Venezuelan opportunities are vast, Trump official tells miners
Trump administration officials told mining executives and metals traders gathered in Venezuela that the US wants to help them unlock the South American country’s mineral wealth.
“You all understand how rich the resources are,” US Interior Secretary Doug Burgum told the business leaders Wednesday. “Working together, we can create the right economic conditions for capital and technology and talent to flow in partnership.”
Burgum spoke to roughly two dozen executives from Peabody Energy Corp., Hartree Partners, Trafigura and other mining and commodities companies on the 17th floor of a downtown Caracas hotel. The gathering underscored the seriousness of the US bid to bring private companies into Venezuela to revive oil production and tap mineral resources following the capture of former President Nicolás Maduro.
Venezuela boasts vast mineral wealth, including coal, gold, diamonds and critical minerals such as bauxite, copper and coltan, a metallic ore that can be refined to extract tantalum and niobium.
Those reserves could support the Trump administration’s bid to reduce US dependence on China for minerals used in mobile phones, batteries, jet engines and other products.

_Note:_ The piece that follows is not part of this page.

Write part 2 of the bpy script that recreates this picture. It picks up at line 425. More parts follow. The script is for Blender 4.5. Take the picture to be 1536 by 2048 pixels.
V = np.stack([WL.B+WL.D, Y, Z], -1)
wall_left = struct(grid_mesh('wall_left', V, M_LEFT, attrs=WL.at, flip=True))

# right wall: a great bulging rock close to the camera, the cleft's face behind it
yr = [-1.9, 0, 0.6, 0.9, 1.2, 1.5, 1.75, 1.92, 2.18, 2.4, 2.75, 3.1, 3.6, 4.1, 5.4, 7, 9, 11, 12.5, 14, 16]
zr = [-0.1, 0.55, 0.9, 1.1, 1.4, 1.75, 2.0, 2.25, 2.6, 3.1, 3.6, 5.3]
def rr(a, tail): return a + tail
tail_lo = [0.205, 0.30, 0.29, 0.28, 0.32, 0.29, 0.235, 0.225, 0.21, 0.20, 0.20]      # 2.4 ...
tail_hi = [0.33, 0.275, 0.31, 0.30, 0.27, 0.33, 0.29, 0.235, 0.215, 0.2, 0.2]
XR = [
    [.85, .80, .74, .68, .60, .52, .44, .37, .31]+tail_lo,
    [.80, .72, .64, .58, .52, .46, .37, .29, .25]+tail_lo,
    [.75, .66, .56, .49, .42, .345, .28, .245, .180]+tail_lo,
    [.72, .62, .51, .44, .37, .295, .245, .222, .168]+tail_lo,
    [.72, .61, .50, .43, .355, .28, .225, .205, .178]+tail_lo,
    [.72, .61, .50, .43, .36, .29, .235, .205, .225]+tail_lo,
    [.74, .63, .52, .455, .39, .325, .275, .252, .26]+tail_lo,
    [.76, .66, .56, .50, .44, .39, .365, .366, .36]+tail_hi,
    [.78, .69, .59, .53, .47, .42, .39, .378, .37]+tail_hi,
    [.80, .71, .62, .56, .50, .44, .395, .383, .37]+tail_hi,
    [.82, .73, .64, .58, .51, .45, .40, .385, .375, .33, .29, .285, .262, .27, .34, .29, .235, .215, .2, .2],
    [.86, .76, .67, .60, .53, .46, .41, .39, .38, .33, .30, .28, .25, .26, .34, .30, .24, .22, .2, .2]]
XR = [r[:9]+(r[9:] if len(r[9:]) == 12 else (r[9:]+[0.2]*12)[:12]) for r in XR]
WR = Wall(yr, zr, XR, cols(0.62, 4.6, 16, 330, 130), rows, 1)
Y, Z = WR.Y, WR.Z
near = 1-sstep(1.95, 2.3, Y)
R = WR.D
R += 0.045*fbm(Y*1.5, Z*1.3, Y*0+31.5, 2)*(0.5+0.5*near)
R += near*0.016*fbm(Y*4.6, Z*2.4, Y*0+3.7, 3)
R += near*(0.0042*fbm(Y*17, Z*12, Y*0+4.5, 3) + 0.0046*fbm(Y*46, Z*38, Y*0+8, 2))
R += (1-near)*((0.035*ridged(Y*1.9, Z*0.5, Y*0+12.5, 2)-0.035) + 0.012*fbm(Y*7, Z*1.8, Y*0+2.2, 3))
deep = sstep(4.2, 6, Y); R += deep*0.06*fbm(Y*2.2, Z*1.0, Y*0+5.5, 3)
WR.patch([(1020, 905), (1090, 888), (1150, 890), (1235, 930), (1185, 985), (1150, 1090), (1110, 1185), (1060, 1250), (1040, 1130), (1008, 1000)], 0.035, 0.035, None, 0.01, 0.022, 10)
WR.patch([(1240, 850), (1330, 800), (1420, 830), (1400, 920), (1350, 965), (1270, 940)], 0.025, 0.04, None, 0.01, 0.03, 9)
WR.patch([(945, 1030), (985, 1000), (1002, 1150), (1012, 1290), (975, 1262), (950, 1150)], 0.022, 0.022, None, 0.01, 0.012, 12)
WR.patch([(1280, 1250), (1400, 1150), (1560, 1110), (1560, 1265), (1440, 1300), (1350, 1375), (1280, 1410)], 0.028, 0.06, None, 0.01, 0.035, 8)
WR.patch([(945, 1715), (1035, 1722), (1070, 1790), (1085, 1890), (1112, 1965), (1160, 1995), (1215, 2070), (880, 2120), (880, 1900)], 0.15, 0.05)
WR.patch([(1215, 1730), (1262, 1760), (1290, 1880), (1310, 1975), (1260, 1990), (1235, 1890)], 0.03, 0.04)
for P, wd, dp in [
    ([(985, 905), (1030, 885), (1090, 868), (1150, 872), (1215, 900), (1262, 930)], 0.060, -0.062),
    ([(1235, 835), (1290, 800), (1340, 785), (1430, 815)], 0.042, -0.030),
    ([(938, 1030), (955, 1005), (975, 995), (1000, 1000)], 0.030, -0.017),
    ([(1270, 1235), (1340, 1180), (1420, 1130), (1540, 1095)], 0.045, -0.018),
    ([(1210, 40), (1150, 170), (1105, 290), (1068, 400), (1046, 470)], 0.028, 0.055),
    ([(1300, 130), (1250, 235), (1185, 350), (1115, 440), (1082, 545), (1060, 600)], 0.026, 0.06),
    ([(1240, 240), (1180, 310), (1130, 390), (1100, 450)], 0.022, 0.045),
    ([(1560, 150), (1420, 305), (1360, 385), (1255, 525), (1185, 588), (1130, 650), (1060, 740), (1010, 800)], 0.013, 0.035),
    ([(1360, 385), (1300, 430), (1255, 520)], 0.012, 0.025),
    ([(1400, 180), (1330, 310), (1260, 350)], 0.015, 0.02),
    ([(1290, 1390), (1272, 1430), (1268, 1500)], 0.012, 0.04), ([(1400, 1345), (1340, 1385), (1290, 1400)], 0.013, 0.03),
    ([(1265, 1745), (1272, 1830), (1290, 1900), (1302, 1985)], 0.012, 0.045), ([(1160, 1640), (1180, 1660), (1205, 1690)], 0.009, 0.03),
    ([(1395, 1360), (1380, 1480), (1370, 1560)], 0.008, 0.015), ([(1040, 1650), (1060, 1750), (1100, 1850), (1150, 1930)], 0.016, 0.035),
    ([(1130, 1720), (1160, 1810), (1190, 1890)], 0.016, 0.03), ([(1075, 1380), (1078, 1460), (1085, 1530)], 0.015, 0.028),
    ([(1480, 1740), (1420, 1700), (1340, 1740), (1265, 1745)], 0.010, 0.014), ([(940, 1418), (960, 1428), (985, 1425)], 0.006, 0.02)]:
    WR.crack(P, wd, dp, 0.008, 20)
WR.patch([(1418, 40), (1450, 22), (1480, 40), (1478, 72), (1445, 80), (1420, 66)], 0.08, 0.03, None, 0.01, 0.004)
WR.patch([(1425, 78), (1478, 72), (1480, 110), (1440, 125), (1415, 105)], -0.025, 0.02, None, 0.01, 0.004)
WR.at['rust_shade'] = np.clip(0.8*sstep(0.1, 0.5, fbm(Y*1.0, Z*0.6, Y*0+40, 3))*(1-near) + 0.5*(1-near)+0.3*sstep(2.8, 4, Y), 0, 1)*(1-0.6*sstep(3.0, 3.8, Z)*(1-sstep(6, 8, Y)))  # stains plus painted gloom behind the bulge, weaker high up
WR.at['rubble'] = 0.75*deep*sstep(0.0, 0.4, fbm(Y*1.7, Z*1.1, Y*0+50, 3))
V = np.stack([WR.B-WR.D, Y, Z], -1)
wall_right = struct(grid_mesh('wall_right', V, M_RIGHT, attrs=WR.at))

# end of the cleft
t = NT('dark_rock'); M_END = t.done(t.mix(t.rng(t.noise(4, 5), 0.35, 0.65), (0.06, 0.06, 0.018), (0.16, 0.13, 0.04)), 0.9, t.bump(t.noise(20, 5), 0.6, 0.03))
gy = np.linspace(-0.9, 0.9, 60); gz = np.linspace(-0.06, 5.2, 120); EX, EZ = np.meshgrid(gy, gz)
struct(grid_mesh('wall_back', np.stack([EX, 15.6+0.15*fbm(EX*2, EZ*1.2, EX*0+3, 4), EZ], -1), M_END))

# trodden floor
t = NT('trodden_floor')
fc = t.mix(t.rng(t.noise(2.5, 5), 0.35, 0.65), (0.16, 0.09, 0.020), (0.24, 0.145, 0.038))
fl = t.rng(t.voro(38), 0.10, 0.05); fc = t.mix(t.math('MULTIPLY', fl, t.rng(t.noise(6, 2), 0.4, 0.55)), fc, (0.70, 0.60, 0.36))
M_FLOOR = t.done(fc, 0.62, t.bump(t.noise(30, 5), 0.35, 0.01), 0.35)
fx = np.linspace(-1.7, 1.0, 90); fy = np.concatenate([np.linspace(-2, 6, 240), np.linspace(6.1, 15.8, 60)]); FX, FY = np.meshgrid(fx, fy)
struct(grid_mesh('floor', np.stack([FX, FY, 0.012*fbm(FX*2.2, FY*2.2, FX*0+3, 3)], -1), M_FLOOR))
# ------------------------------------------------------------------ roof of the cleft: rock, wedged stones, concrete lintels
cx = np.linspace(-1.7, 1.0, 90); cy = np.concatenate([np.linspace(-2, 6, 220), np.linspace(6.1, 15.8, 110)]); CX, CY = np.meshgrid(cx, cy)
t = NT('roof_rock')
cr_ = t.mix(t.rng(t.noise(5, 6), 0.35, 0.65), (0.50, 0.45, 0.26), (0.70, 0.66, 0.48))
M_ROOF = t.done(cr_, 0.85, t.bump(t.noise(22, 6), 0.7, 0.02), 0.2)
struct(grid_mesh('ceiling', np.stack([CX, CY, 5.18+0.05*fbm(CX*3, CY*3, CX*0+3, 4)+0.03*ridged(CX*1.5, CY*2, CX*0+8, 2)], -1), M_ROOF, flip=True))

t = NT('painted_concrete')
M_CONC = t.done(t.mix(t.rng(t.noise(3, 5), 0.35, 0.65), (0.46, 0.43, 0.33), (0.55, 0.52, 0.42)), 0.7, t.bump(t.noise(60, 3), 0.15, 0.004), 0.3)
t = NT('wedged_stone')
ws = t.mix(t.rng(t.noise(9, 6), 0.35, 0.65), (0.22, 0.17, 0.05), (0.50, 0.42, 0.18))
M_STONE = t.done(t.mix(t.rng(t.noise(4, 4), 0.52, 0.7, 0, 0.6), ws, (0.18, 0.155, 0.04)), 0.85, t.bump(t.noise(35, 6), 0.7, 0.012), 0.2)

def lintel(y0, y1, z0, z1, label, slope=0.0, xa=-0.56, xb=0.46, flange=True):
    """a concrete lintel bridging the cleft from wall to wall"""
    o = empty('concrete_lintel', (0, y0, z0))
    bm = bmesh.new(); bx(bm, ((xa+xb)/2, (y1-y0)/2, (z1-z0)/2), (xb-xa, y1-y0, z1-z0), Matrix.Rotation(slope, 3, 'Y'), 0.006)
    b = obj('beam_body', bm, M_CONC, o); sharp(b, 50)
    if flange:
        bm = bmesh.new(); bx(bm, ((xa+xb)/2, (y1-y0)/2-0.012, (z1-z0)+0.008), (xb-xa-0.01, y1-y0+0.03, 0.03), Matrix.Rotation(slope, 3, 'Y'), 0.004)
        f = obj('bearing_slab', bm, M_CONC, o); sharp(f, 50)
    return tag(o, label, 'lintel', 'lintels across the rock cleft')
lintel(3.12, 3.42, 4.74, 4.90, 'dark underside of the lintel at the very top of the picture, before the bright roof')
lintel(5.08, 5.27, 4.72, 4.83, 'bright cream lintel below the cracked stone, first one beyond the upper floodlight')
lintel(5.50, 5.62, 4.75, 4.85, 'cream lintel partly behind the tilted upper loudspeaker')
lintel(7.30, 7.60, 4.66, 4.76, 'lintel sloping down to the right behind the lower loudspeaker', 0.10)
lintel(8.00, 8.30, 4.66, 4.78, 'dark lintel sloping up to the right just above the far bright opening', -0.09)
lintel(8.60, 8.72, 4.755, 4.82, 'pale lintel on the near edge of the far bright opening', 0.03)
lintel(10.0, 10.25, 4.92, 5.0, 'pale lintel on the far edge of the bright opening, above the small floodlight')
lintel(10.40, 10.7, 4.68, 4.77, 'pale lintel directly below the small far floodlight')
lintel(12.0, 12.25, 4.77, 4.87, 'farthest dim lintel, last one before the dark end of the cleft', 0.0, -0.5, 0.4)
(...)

The administration has already taken steps — including buying stakes in mineral companies and exploring price floors to support production — to wean the US off supplies from Beijing after a trade spat last year halted the flow of some materials.
Burgum, who also leads President Donald Trump’s National Energy Dominance Council, emphasized that the conflict in the Middle East — which has vividly illustrated how quickly key energy supplies can be disrupted by political disputes — underscores the need to diversify.
“With the events in the last week, I think we realize, again, having having diversification of supply chains matters,” Burgum said. “However attractive Venezuela might have been a week ago, it’s probably looking even more attractive right now, and I’m sure all of you and the firms and the capital that you represent understand that as well.”
The US ambassador to Venezuela, Laura Dogu, described a Venezuelan interim government that’s open to development.
“You will see when you talk to the president, if you haven’t ever done that recently, that she is all in,” Dogu said. “Venezuela is open.”
Dogu conceded that doesn’t mean the path will always be “perfectly smooth,” but she offered assurances: “We are here to support anything you need.”
The executives in the room included Peabody chief executive officer Jim Grech, Lundin Mining Corp. CEO Jack Lundin, Orion CMC co-founder Frank Fannon, mining billionaire Robert Friedland’s son Govind Friedland, Paulson & Co. partner Marcelo Kim as well as executives from Caterpillar Inc.